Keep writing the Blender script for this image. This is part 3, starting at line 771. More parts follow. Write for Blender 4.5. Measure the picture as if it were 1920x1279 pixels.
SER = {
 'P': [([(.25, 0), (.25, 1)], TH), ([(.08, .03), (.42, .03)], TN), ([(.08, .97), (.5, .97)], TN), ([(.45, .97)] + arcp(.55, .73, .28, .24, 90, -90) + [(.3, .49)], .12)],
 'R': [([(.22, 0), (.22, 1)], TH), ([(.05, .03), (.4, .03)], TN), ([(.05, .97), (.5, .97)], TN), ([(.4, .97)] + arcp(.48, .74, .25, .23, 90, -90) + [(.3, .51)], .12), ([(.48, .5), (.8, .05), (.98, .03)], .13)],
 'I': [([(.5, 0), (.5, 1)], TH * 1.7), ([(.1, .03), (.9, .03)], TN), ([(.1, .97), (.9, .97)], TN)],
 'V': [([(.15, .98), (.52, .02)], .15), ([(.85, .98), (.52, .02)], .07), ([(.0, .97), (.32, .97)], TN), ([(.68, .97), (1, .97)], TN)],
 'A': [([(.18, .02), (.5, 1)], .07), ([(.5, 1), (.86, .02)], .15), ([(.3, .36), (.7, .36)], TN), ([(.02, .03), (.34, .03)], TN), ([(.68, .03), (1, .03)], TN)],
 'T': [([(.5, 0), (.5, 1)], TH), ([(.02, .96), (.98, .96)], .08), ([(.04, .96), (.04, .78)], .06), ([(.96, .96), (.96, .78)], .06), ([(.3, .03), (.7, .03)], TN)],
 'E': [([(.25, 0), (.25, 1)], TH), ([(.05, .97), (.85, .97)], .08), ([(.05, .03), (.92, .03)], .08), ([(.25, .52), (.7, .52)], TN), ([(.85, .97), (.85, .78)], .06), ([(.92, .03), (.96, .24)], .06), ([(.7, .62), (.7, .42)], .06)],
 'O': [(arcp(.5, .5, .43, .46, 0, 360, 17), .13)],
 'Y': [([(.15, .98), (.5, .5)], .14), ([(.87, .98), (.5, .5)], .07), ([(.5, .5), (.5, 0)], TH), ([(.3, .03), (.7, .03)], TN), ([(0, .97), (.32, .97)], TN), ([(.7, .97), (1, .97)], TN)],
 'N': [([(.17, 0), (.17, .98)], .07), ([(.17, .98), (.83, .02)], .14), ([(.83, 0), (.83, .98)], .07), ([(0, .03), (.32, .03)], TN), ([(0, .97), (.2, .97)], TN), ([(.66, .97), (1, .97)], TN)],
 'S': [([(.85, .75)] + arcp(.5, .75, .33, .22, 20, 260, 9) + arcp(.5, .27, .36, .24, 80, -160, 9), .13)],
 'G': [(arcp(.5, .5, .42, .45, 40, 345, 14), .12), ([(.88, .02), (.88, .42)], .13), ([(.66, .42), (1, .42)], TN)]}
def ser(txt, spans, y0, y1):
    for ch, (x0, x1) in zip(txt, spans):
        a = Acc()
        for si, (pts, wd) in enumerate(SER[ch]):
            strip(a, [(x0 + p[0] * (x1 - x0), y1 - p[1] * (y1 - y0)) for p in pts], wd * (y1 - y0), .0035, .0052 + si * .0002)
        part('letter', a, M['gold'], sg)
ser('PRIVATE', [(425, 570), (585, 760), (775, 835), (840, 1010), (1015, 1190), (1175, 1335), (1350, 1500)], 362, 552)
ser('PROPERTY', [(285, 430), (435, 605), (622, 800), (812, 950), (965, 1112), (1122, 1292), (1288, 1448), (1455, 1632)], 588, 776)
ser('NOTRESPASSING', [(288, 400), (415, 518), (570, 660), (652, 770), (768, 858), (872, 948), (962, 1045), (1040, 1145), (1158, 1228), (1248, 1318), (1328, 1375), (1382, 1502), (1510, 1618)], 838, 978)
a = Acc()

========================

AIM:
Please output the entire listing exactly as it stands.

RESULT:
Keep writing the Blender script for this image. This is part 3, starting at line 771. More parts follow. Write for Blender 4.5. Measure the picture as if it were 1920x1279 pixels.
SER = {
 'P': [([(.25, 0), (.25, 1)], TH), ([(.08, .03), (.42, .03)], TN), ([(.08, .97), (.5, .97)], TN), ([(.45, .97)] + arcp(.55, .73, .28, .24, 90, -90) + [(.3, .49)], .12)],
 'R': [([(.22, 0), (.22, 1)], TH), ([(.05, .03), (.4, .03)], TN), ([(.05, .97), (.5, .97)], TN), ([(.4, .97)] + arcp(.48, .74, .25, .23, 90, -90) + [(.3, .51)], .12), ([(.48, .5), (.8, .05), (.98, .03)], .13)],
 'I': [([(.5, 0), (.5, 1)], TH * 1.7), ([(.1, .03), (.9, .03)], TN), ([(.1, .97), (.9, .97)], TN)],
 'V': [([(.15, .98), (.52, .02)], .15), ([(.85, .98), (.52, .02)], .07), ([(.0, .97), (.32, .97)], TN), ([(.68, .97), (1, .97)], TN)],
 'A': [([(.18, .02), (.5, 1)], .07), ([(.5, 1), (.86, .02)], .15), ([(.3, .36), (.7, .36)], TN), ([(.02, .03), (.34, .03)], TN), ([(.68, .03), (1, .03)], TN)],
 'T': [([(.5, 0), (.5, 1)], TH), ([(.02, .96), (.98, .96)], .08), ([(.04, .96), (.04, .78)], .06), ([(.96, .96), (.96, .78)], .06), ([(.3, .03), (.7, .03)], TN)],
 'E': [([(.25, 0), (.25, 1)], TH), ([(.05, .97), (.85, .97)], .08), ([(.05, .03), (.92, .03)], .08), ([(.25, .52), (.7, .52)], TN), ([(.85, .97), (.85, .78)], .06), ([(.92, .03), (.96, .24)], .06), ([(.7, .62), (.7, .42)], .06)],
 'O': [(arcp(.5, .5, .43, .46, 0, 360, 17), .13)],
 'Y': [([(.15, .98), (.5, .5)], .14), ([(.87, .98), (.5, .5)], .07), ([(.5, .5), (.5, 0)], TH), ([(.3, .03), (.7, .03)], TN), ([(0, .97), (.32, .97)], TN), ([(.7, .97), (1, .97)], TN)],
 'N': [([(.17, 0), (.17, .98)], .07), ([(.17, .98), (.83, .02)], .14), ([(.83, 0), (.83, .98)], .07), ([(0, .03), (.32, .03)], TN), ([(0, .97), (.2, .97)], TN), ([(.66, .97), (1, .97)], TN)],
 'S': [([(.85, .75)] + arcp(.5, .75, .33, .22, 20, 260, 9) + arcp(.5, .27, .36, .24, 80, -160, 9), .13)],
 'G': [(arcp(.5, .5, .42, .45, 40, 345, 14), .12), ([(.88, .02), (.88, .42)], .13), ([(.66, .42), (1, .42)], TN)]}
def ser(txt, spans, y0, y1):
    for ch, (x0, x1) in zip(txt, spans):
        a = Acc()
        for si, (pts, wd) in enumerate(SER[ch]):
            strip(a, [(x0 + p[0] * (x1 - x0), y1 - p[1] * (y1 - y0)) for p in pts], wd * (y1 - y0), .0035, .0052 + si * .0002)
        part('letter', a, M['gold'], sg)
ser('PRIVATE', [(425, 570), (585, 760), (775, 835), (840, 1010), (1015, 1190), (1175, 1335), (1350, 1500)], 362, 552)
ser('PROPERTY', [(285, 430), (435, 605), (622, 800), (812, 950), (965, 1112), (1122, 1292), (1288, 1448), (1455, 1632)], 588, 776)
ser('NOTRESPASSING', [(288, 400), (415, 518), (570, 660), (652, 770), (768, 858), (872, 948), (962, 1045), (1040, 1145), (1158, 1228), (1248, 1318), (1328, 1375), (1382, 1502), (1510, 1618)], 838, 978)
a = Acc()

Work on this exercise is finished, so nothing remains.